It is every parent’s worst nightmare that their child will experience abuse. This school district took it too far when they allowed a teacher to mistreat a special-needs child. The incidents of abuse are shocking.
Rosa Smith was a student at a special-education school in the Washtenaw Intermediate School District of Arbor Ann, Michigan. She is 27 years old with cerebral palsy and, according to the Washington Post, “wheel-chair bound, unable to talk and completely relies on others for the most basic functions. She is 4-foot-11 and weighs 62 pounds.”
As you can imagine, Rosa depended a lot on her teacher for help throughout the day. Her mother, Doreen, was heartbroken when she learned that her child wasn’t being given the care that she needed. The situation came to a head when Doreen received a text message from her daughter’s teacher.
“Help. She won’t be quiet!!!!!” wrote Nesa Johnson, Rosa’s teacher at the time, in a hurtful text to Doreen. The message was accompanied by an inappropriate picture of the with four pieces of tape covering her mouth. That’s when Doreen decided she’d had enough. In her lawsuit the mother described this action as “torturous” because of her daughter’s need to breathe through her mouth.
Doreen contacted an attorney and got to work. She drafted a lawsuit “against Nesa Johnson, who was the teacher at the time; the school’s then-principal, Anne Nakon; the school district; and two unnamed employees.” She had no shortage of complaints against the school for their negligent behavior.
It had all started years earlier when Rosa came home with a third-degree burn. Scalding hot coffee had been poured on her leg. When Doreen contacted the school about the incident, “officials told [her] that Rosa had caused the injuries to herself, although she could not have been able to knock over a container of liquid.”
Rosa was transferred to a new classroom with a new teacher, but that did not solve the problem. Three years later, Doreen “saw a deep gouge and a bloodied scab on [her daughter’s] forearm. School officials, again, said it was self-inflicted, although Rosa is not physically capable of injuring herself.”
Then, yet another incident took place. When Rosa went to school with a cold, she relied on her teacher to suction the phlegm from her nasal passages. Instead, Johnson locked the girl in the bathroom for hours. She justified her actions by insisting that Rosa had been “gurgling spit” – as if that is a reason to hold someone prisoner.
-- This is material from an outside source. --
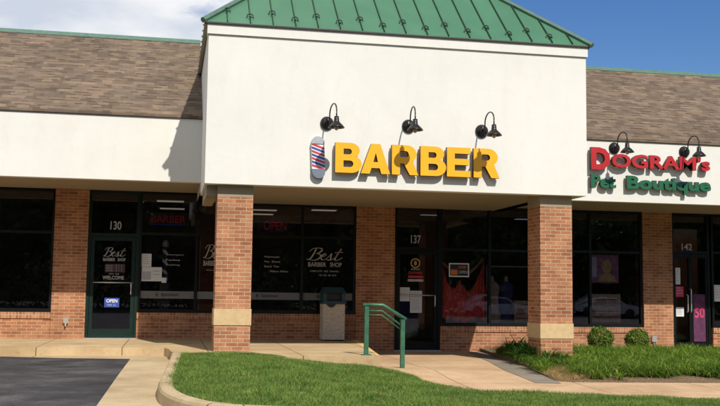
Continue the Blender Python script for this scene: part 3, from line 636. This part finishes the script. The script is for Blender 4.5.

Clearly, there was something going on. The situation became even more suspicious when Johnson and Nakon left the school district. Although the district spokeswoman told the Detroit Free-Press that the women were not fired, “it’s unclear whether they left because of the abuse allegations.”
When Doreen heard that a school employee slapped her daughter, she had had enough. Rosa had been sitting outside, waiting for the school bus, when something unforgivable happened. A school bus driver who witnessed the incident told Doreen what had happened. She could not stand for it any longer; she had to rescue her daughter from that dreadful place.
Doreen pulled the girl out of school. According to Marko, their lawyer, “Rosa’s parents didn’t pull their daughter out of school sooner because they didn’t realize the extent of the abuse.”
Rosa is now too old for special-education services and programs, but she continues to grow under the guidance of her parents.